It's been a buoyant couple of weeks in global oil markets, with the prices of Brent Crude and West Texas Intermediate both hitting levels not seen since 2014.
The current bullishness in oil markets has been underpinned by a number of factors, including increased demand for petroleum from rising economic growth, a reduction in crude inventories and a jump in geopolitical risk in the Middle East. These factors are expected to keep oil prices elevated in the near term as we head into the Northern Hemisphere summer.
Second half weakness
For the second half of 2018 however, investment bank Barclays has projected the oil price to fall for a number of reasons. Barclays believes the market has already priced in reduced output from Venezuela and the impact of renewed sanctions on Iran have been exaggerated. Furthermore, the supply constraints in the first half of 2018 were partially due to one-off weather events and the growth in shale production in the United States is predicted to continue.

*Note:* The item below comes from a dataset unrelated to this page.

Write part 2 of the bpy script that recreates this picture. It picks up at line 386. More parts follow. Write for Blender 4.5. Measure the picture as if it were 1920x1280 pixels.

Oil production in the United States has surged above 10 million barrels a day for the first time in four decades as new drilling and production techniques have opened up billions of barrels of oil previously thought of as unrecoverable. This significant market development has reversed decades of declining output and turned the United States into an exporter with the International Energy Agency predicting its oil output will surpass Saudi Arabia and Russia in 2018.
Stock market impact
Barclays expects the oil market to move back into surplus towards the tail end of 2018 and remain oversupplied in 2019. It forecasts the price of Brent will average $63 per barrel this year, and $60 per barrel in 2019, approximately 12% and 16% lower than its current price.
If Barclays' forecast proves accurate, it would have negative consequences for Australian oil producers such as Beach Energy (ASX:BPT), Oil Search Limited (ASX:OSH), Santos Ltd (ASX:STO) and Woodside Petroleum Limited (ASX:WPL) who have all enjoyed strong gains over the last several weeks.
In contrast, a falling oil price would be welcomed by airline stocks such as Air New Zealand Limited (ASX: AIZ) and Qantas Airways Limited (ASX: QAN) given the significance of oil prices on airline profitability.